Given exercise
The listing beneath should be written out in full, exactly as shown.

Source material
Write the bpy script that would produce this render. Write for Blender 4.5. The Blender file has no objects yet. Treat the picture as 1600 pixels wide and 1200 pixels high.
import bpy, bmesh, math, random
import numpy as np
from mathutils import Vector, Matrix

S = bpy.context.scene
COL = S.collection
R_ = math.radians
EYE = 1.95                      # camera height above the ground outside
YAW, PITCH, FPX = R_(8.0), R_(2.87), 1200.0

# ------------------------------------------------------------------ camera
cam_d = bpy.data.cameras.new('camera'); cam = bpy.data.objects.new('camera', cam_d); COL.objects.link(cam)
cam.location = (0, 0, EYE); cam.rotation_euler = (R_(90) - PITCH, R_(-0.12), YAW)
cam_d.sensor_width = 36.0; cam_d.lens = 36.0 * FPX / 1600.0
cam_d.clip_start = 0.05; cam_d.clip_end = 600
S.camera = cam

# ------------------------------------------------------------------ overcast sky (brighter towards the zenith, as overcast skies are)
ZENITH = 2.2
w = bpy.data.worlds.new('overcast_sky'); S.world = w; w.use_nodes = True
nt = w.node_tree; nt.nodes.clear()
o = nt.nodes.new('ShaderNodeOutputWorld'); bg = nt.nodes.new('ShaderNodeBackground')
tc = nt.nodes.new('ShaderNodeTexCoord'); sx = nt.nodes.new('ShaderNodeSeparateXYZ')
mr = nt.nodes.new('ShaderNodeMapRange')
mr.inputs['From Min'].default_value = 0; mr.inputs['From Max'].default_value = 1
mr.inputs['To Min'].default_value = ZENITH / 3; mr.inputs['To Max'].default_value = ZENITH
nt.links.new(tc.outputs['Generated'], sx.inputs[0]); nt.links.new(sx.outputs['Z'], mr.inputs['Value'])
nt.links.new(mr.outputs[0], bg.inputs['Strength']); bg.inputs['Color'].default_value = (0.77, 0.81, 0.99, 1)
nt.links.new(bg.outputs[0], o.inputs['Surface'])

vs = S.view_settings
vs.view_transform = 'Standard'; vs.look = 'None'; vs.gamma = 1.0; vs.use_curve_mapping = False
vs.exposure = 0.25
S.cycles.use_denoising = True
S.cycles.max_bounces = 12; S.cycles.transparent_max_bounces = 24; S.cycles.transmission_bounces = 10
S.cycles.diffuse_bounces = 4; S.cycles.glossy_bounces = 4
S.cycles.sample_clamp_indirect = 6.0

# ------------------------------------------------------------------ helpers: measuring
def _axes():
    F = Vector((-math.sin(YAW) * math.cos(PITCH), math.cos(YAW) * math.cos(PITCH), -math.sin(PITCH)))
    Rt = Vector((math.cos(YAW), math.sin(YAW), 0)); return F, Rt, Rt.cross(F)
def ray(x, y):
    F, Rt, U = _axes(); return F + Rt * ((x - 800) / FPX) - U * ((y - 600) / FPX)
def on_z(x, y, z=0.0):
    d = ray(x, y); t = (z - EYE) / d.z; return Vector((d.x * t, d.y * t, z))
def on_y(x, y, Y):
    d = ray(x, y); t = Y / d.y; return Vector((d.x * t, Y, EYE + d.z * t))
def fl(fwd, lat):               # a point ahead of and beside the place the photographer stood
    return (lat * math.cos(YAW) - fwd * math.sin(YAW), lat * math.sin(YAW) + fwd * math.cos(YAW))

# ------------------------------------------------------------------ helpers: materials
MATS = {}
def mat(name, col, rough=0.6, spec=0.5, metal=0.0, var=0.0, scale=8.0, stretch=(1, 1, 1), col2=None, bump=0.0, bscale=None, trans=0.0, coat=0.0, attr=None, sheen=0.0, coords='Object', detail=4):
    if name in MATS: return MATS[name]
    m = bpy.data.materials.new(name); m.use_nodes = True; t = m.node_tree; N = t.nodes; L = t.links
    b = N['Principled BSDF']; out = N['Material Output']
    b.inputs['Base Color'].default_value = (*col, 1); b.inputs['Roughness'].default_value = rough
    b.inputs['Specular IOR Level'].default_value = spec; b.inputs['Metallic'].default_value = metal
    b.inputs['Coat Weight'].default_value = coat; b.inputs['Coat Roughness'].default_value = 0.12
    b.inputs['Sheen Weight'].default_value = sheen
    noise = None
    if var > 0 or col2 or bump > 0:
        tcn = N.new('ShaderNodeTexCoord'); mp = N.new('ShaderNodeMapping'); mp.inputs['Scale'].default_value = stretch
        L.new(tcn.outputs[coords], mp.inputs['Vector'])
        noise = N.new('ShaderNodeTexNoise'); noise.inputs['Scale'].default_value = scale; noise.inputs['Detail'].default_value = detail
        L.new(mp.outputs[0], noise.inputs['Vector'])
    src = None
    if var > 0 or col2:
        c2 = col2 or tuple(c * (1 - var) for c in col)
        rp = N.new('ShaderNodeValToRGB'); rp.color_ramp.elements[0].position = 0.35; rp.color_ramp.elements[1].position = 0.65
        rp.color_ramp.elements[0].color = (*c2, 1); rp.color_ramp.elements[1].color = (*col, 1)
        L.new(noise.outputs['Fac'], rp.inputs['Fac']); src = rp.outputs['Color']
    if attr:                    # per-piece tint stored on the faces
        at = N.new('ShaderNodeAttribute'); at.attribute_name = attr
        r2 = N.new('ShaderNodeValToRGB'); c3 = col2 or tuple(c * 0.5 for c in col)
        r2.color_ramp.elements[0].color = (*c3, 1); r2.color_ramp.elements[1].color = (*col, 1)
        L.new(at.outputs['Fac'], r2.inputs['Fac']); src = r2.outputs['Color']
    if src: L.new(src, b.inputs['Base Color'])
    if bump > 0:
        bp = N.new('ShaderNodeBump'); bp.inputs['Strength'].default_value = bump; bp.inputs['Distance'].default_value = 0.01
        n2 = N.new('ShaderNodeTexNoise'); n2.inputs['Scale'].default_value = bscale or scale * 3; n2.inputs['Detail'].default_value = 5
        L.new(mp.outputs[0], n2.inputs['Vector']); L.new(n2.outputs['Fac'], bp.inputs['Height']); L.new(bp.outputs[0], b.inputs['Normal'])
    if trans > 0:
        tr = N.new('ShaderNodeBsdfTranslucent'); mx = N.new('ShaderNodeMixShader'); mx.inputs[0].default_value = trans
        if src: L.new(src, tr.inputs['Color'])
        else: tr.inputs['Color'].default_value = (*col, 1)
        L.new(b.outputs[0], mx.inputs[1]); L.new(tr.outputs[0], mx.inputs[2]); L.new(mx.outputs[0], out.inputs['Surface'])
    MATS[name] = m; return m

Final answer
Write the bpy script that would produce this render. Write for Blender 4.5. The Blender file has no objects yet. Treat the picture as 1600 pixels wide and 1200 pixels high.
import bpy, bmesh, math, random
import numpy as np
from mathutils import Vector, Matrix

S = bpy.context.scene
COL = S.collection
R_ = math.radians
EYE = 1.95                      # camera height above the ground outside
YAW, PITCH, FPX = R_(8.0), R_(2.87), 1200.0

# ------------------------------------------------------------------ camera
cam_d = bpy.data.cameras.new('camera'); cam = bpy.data.objects.new('camera', cam_d); COL.objects.link(cam)
cam.location = (0, 0, EYE); cam.rotation_euler = (R_(90) - PITCH, R_(-0.12), YAW)
cam_d.sensor_width = 36.0; cam_d.lens = 36.0 * FPX / 1600.0
cam_d.clip_start = 0.05; cam_d.clip_end = 600
S.camera = cam

# ------------------------------------------------------------------ overcast sky (brighter towards the zenith, as overcast skies are)
ZENITH = 2.2
w = bpy.data.worlds.new('overcast_sky'); S.world = w; w.use_nodes = True
nt = w.node_tree; nt.nodes.clear()
o = nt.nodes.new('ShaderNodeOutputWorld'); bg = nt.nodes.new('ShaderNodeBackground')
tc = nt.nodes.new('ShaderNodeTexCoord'); sx = nt.nodes.new('ShaderNodeSeparateXYZ')
mr = nt.nodes.new('ShaderNodeMapRange')
mr.inputs['From Min'].default_value = 0; mr.inputs['From Max'].default_value = 1
mr.inputs['To Min'].default_value = ZENITH / 3; mr.inputs['To Max'].default_value = ZENITH
nt.links.new(tc.outputs['Generated'], sx.inputs[0]); nt.links.new(sx.outputs['Z'], mr.inputs['Value'])
nt.links.new(mr.outputs[0], bg.inputs['Strength']); bg.inputs['Color'].default_value = (0.77, 0.81, 0.99, 1)
nt.links.new(bg.outputs[0], o.inputs['Surface'])

vs = S.view_settings
vs.view_transform = 'Standard'; vs.look = 'None'; vs.gamma = 1.0; vs.use_curve_mapping = False
vs.exposure = 0.25
S.cycles.use_denoising = True
S.cycles.max_bounces = 12; S.cycles.transparent_max_bounces = 24; S.cycles.transmission_bounces = 10
S.cycles.diffuse_bounces = 4; S.cycles.glossy_bounces = 4
S.cycles.sample_clamp_indirect = 6.0

# ------------------------------------------------------------------ helpers: measuring
def _axes():
    F = Vector((-math.sin(YAW) * math.cos(PITCH), math.cos(YAW) * math.cos(PITCH), -math.sin(PITCH)))
    Rt = Vector((math.cos(YAW), math.sin(YAW), 0)); return F, Rt, Rt.cross(F)
def ray(x, y):
    F, Rt, U = _axes(); return F + Rt * ((x - 800) / FPX) - U * ((y - 600) / FPX)
def on_z(x, y, z=0.0):
    d = ray(x, y); t = (z - EYE) / d.z; return Vector((d.x * t, d.y * t, z))
def on_y(x, y, Y):
    d = ray(x, y); t = Y / d.y; return Vector((d.x * t, Y, EYE + d.z * t))
def fl(fwd, lat):               # a point ahead of and beside the place the photographer stood
    return (lat * math.cos(YAW) - fwd * math.sin(YAW), lat * math.sin(YAW) + fwd * math.cos(YAW))

# ------------------------------------------------------------------ helpers: materials
MATS = {}
def mat(name, col, rough=0.6, spec=0.5, metal=0.0, var=0.0, scale=8.0, stretch=(1, 1, 1), col2=None, bump=0.0, bscale=None, trans=0.0, coat=0.0, attr=None, sheen=0.0, coords='Object', detail=4):
    if name in MATS: return MATS[name]
    m = bpy.data.materials.new(name); m.use_nodes = True; t = m.node_tree; N = t.nodes; L = t.links
    b = N['Principled BSDF']; out = N['Material Output']
    b.inputs['Base Color'].default_value = (*col, 1); b.inputs['Roughness'].default_value = rough
    b.inputs['Specular IOR Level'].default_value = spec; b.inputs['Metallic'].default_value = metal
    b.inputs['Coat Weight'].default_value = coat; b.inputs['Coat Roughness'].default_value = 0.12
    b.inputs['Sheen Weight'].default_value = sheen
    noise = None
    if var > 0 or col2 or bump > 0:
        tcn = N.new('ShaderNodeTexCoord'); mp = N.new('ShaderNodeMapping'); mp.inputs['Scale'].default_value = stretch
        L.new(tcn.outputs[coords], mp.inputs['Vector'])
        noise = N.new('ShaderNodeTexNoise'); noise.inputs['Scale'].default_value = scale; noise.inputs['Detail'].default_value = detail
        L.new(mp.outputs[0], noise.inputs['Vector'])
    src = None
    if var > 0 or col2:
        c2 = col2 or tuple(c * (1 - var) for c in col)
        rp = N.new('ShaderNodeValToRGB'); rp.color_ramp.elements[0].position = 0.35; rp.color_ramp.elements[1].position = 0.65
        rp.color_ramp.elements[0].color = (*c2, 1); rp.color_ramp.elements[1].color = (*col, 1)
        L.new(noise.outputs['Fac'], rp.inputs['Fac']); src = rp.outputs['Color']
    if attr:                    # per-piece tint stored on the faces
        at = N.new('ShaderNodeAttribute'); at.attribute_name = attr
        r2 = N.new('ShaderNodeValToRGB'); c3 = col2 or tuple(c * 0.5 for c in col)
        r2.color_ramp.elements[0].color = (*c3, 1); r2.color_ramp.elements[1].color = (*col, 1)
        L.new(at.outputs['Fac'], r2.inputs['Fac']); src = r2.outputs['Color']
    if src: L.new(src, b.inputs['Base Color'])
    if bump > 0:
        bp = N.new('ShaderNodeBump'); bp.inputs['Strength'].default_value = bump; bp.inputs['Distance'].default_value = 0.01
        n2 = N.new('ShaderNodeTexNoise'); n2.inputs['Scale'].default_value = bscale or scale * 3; n2.inputs['Detail'].default_value = 5
        L.new(mp.outputs[0], n2.inputs['Vector']); L.new(n2.outputs['Fac'], bp.inputs['Height']); L.new(bp.outputs[0], b.inputs['Normal'])
    if trans > 0:
        tr = N.new('ShaderNodeBsdfTranslucent'); mx = N.new('ShaderNodeMixShader'); mx.inputs[0].default_value = trans
        if src: L.new(src, tr.inputs['Color'])
        else: tr.inputs['Color'].default_value = (*col, 1)
        L.new(b.outputs[0], mx.inputs[1]); L.new(tr.outputs[0], mx.inputs[2]); L.new(mx.outputs[0], out.inputs['Surface'])
    MATS[name] = m; return m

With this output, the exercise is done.